The problem is directly related to the famous birthday paradox, but with a twist/complication.
problem
We have $n$ buckets and we randomly put balls into them. What’s the expected value of balls to be put if we stop after the first collision—attempt to put a ball into an already filled bucket?
What if we have $s$ tries for every ball?
context
What makes things easier, is that I need only an approximate solution and I can use computer to do the heavyweight calculus. What makes things harder is that I’d like to solve that for values $n$ somewhere around $[2^{32};2^{64}]$ so calculating the sum the most straightforward way isn’t feasible.
XY problem, alternatives
The actual problem behind is evaluating efficiency of a [kind of] hash-table implementation. So if there’s a way to estimate efficiency, by calculating another function of distribution, I’m OK with that. Actually, in the birthday problem we find a number of items $k$ such that collision probability is $\approx 0.5$. I was able to “experimentally” find that for $s = 1$, $k \propto n^{1/2}$ and for $s = 2$ $k \propto n^{2/3}$ which leads to extrapolation for $s = 4$: $k \propto n^{4/5}$, but that’s too speculative and I’m not sure finding that $k$ is meaningful for my case.
where I am currently with solving
In the case $s = 1$ The value would be:
$$\frac{1}{n}\cdot1 + \frac{n-1}{n}\frac{2}{n}\cdot2 + \frac{n-1}{n}\frac{n-2}{n}\frac{3}{n}\cdot3+\cdots$$ or $$\frac{1}{n}\sum_{k=1}^{n} \frac{n!}{(n-k)!}k^{2}\frac{1}{n^{k}}$$ which is not very hard to solve approximately. E.g. by turning a sum into an integral with factorial expressed by Stirling’s approximation and then it might be solved symbolically (haven’t tried TBH).
I actually wanted to solve the problem for $s = 4$, but generic solution would be better.
$$\frac{1}{n^s}\cdot1 + \frac{n^s-1}{n^s}\frac{2^s}{n^s}\cdot2 + \frac{n^s-1}{n^s}\frac{n^s-2^s}{n^s}\frac{3^s}{n^s}\cdot3+\cdots$$ or $$\frac{1}{n^s}\sum_{k=1}^{n} k^{s+1}\prod_{j=0}^{k-1}\frac{n^s - j^s}{n^s}$$
For $s = 2$ we are getting $a^2 - b^2 = (a-b)(a+b)$, which easily collapses into pretty simple factorials combinations like for $s = 1$, but for $s = 4$ I found no way to simplify the expression.

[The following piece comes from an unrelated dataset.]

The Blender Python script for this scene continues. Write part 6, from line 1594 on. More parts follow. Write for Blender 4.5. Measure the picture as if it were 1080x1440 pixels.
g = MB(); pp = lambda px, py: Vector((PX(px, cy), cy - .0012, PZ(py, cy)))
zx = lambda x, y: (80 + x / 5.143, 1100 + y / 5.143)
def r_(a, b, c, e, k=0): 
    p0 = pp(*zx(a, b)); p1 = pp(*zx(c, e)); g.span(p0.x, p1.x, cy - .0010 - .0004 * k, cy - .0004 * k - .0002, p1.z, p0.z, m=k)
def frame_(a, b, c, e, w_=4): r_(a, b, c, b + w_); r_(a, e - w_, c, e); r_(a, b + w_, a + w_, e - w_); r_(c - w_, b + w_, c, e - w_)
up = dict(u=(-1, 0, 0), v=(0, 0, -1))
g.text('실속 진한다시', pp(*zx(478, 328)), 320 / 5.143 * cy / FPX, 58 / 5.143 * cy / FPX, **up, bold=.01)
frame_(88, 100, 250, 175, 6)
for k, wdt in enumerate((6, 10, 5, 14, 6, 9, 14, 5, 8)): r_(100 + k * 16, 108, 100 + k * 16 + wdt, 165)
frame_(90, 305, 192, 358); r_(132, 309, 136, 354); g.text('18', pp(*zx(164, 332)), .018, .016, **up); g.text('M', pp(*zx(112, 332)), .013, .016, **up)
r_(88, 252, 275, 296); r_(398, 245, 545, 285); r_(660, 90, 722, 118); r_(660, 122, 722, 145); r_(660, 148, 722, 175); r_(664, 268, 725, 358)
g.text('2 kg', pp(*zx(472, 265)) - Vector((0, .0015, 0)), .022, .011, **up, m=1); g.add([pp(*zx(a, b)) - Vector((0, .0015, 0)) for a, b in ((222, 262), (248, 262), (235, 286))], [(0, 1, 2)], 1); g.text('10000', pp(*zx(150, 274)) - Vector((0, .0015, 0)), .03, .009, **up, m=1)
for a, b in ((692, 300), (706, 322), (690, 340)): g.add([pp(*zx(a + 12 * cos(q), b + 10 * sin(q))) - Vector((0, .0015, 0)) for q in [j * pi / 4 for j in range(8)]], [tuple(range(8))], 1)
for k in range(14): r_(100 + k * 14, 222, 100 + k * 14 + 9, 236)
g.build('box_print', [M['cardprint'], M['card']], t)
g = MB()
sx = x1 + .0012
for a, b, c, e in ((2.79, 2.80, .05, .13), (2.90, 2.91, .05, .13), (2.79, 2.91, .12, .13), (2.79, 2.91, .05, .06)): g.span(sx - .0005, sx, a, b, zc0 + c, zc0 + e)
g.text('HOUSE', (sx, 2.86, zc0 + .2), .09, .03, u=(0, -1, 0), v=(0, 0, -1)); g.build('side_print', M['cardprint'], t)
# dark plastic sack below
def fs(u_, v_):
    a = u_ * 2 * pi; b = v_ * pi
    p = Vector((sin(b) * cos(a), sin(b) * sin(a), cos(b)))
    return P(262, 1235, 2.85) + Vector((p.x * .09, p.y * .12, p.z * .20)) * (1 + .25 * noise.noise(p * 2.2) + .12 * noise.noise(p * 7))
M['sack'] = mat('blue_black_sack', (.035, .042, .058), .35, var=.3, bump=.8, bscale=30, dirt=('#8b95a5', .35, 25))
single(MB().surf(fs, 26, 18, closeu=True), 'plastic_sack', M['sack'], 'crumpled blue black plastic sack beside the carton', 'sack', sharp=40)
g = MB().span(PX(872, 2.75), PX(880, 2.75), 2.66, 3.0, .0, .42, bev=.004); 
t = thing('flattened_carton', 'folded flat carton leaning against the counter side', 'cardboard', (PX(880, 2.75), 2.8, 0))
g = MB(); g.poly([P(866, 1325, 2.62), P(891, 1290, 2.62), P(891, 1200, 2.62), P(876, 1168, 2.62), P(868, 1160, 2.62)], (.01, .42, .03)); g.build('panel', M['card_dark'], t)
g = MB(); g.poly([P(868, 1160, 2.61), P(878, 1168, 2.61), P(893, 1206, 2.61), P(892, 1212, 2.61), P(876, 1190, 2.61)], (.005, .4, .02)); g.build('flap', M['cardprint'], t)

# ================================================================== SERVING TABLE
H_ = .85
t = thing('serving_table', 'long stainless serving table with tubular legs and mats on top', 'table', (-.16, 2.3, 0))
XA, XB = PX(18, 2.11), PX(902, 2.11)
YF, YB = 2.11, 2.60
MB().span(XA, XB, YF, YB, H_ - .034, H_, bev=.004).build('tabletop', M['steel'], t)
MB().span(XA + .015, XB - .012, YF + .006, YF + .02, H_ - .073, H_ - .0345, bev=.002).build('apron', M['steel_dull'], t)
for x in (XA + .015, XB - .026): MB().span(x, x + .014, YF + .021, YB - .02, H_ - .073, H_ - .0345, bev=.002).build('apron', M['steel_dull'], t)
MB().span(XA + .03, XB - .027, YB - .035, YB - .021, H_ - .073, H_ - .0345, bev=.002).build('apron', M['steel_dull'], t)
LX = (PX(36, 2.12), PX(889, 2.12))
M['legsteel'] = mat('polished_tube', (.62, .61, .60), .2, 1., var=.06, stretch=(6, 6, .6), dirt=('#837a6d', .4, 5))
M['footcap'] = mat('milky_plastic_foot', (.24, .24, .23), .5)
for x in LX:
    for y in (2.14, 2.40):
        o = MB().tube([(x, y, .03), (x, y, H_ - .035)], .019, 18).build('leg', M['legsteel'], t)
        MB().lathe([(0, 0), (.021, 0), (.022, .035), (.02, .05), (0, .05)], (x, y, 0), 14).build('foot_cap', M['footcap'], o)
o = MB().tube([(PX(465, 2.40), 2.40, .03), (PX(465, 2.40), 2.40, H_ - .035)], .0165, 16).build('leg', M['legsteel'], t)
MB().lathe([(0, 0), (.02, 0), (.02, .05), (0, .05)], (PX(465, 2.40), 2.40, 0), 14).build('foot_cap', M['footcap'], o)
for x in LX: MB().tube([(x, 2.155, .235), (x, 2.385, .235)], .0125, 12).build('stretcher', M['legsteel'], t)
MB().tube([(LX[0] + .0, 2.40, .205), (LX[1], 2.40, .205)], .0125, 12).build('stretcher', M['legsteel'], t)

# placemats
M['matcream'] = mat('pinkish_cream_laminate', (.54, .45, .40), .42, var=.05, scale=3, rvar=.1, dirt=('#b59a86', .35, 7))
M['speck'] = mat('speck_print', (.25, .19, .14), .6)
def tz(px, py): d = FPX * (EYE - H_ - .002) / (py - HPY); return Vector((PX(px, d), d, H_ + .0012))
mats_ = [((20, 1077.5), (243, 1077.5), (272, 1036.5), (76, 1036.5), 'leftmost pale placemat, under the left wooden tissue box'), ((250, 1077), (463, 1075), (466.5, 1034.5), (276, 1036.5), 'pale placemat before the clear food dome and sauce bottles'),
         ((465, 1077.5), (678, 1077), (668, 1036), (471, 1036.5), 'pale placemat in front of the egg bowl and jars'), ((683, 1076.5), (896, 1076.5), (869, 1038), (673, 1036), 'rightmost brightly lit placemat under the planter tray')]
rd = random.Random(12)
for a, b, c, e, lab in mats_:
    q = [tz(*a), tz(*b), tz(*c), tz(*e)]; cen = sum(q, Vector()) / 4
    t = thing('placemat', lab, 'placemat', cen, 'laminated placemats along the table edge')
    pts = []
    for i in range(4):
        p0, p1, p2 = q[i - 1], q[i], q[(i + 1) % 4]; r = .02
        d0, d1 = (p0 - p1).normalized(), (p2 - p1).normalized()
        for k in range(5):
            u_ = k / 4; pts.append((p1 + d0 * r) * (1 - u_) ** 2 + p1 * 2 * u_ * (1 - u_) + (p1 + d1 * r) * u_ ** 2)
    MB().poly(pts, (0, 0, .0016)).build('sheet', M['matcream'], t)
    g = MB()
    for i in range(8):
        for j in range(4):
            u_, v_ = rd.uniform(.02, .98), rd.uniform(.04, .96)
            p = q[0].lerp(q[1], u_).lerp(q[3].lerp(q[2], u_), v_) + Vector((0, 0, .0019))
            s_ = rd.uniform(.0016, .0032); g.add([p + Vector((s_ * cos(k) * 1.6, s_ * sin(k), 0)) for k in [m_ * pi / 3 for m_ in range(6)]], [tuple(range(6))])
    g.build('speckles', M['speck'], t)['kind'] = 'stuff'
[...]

For the first collision, we have the generalized birthday problem. To get a $\frac 12$ chance of a collision (not the same as the expected number, but not far off) you need $\sqrt {2 \ln 2 n}$ balls.
For $s$ tries per ball, I will assume for each ball you pick a random bucket. If the bucket is occupied, you again pick a random bucket, which could be the same as the one you just tried. If you get $s$ occupied buckets for a single ball you stop.
The first ball succeeds. The second fails with probability $\frac 1{n^s}$ because you have to hit the one occupied bucket $s$ times. Assuming the second succeeded, the third fails with probability $\frac {2^s}{n^s}$ because there are two occupied buckets to hit. The chance you succeed out to $k$ balls is $$\prod_{i=1}^k\left(1-\frac {(i-1)^s}{n^s}\right)$$
I wrote a quick program. With $s$ down the first column and $n$ across the top, I find the number of balls to have a $\frac 12$ chance of collision is as follows $$\begin {array} {r|r|r|r} \ &10^6&10^7&10^8\\ \hline 1&1,178&3,724&11,775 \\2&12,765&59,245&274,990\\3&40,807&229,468&1,290,392\\ 4&80,903&510,458&3,220,766\\5&126,814&863,966&5,886,125\end {array}$$ The first line checks against the Wikipedia formula.